Apple’s new iPad Pro may be the last great tablet, but you’d be wise to handle it carefully. Apple’s critical darling appears to bend pretty easily under the right amount of pressure, which you might expect but is no less visceral to watch.
This observation comes courtesy Zack Nelson, the YouTuber behind popular product review channel JerryRigEverything. His latest durability test of Apple’s new productivity-focused product—which per his usual process involves trying to destroy it with sharp objects, force, and fire—shows that it takes minimal pressure to render the product essentially useless.
“A tablet the size of a piece of paper folds like a piece of paper,” Nelson says. “The iPad Pro is a thin, ridgeless aluminum sack with no structure holding things together. Like tinfoil wrapped around mashed potatoes.”
Ouch.
As Nelson points out, the product’s ability to bend somewhat easily could be a problem for people carrying their tablet in their backpack with other large or heavy objects, reports of which have already surfaced. As was the case with the iPhone 6 Plus during 2016’s Bendgate, this could also be an issue if you sit on it (which seems considerably less likely given the sheer size of the iPad Pro).
Nelson tested out the 11-inch display, the smaller of Apple’s iPad Pro models. And it’s safe to assume that if the 11-inch bends this way, the 12.9-inch version definitely does too.
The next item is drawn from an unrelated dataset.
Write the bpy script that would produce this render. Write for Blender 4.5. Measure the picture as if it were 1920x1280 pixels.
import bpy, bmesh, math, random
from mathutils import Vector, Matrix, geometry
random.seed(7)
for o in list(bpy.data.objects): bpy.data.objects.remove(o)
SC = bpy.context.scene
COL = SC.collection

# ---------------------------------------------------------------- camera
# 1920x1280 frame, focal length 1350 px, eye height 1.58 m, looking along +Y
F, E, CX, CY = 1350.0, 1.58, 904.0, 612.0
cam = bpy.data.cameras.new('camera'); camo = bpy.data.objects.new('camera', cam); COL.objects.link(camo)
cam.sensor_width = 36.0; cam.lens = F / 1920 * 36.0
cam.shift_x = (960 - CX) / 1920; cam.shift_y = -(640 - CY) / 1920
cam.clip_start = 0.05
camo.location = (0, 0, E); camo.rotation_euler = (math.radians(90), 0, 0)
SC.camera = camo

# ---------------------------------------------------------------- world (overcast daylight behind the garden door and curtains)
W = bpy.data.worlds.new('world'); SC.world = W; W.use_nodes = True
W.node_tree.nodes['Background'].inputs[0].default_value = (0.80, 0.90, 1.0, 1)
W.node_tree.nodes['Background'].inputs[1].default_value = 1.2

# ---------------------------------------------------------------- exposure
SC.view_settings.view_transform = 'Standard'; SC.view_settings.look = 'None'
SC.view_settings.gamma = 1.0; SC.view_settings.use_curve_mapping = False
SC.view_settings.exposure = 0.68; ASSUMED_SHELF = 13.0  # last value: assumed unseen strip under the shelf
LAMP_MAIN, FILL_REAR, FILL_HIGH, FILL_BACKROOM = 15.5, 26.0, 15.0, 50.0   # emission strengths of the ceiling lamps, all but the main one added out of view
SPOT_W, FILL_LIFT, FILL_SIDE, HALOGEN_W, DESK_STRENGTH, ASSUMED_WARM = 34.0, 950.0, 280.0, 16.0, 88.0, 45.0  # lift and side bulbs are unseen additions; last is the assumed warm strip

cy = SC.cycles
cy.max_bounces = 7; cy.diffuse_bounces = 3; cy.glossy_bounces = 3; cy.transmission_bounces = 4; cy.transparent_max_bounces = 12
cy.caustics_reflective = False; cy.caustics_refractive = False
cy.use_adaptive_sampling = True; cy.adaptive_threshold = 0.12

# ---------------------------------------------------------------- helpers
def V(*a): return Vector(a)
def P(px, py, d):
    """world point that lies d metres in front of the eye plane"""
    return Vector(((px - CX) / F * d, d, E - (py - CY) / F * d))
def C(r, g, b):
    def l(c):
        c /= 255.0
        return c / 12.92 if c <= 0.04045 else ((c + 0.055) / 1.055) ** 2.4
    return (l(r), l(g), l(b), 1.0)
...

According to Nelson, “the iPad Pro just doesn’t have any of that structural integrity stuff.”
If product destruction porn is your jam, the rest of the video is pretty interesting as well, particularly if you have an itch to see the guts of either the iPad Pro or the Apple Pencil.
The takeaway here is that you should probably be mindful of the way you treat a tablet that can run you nearly a grand or more, depending on storage and display size. At the very least, put a case on it. And definitely don’t try to bend it.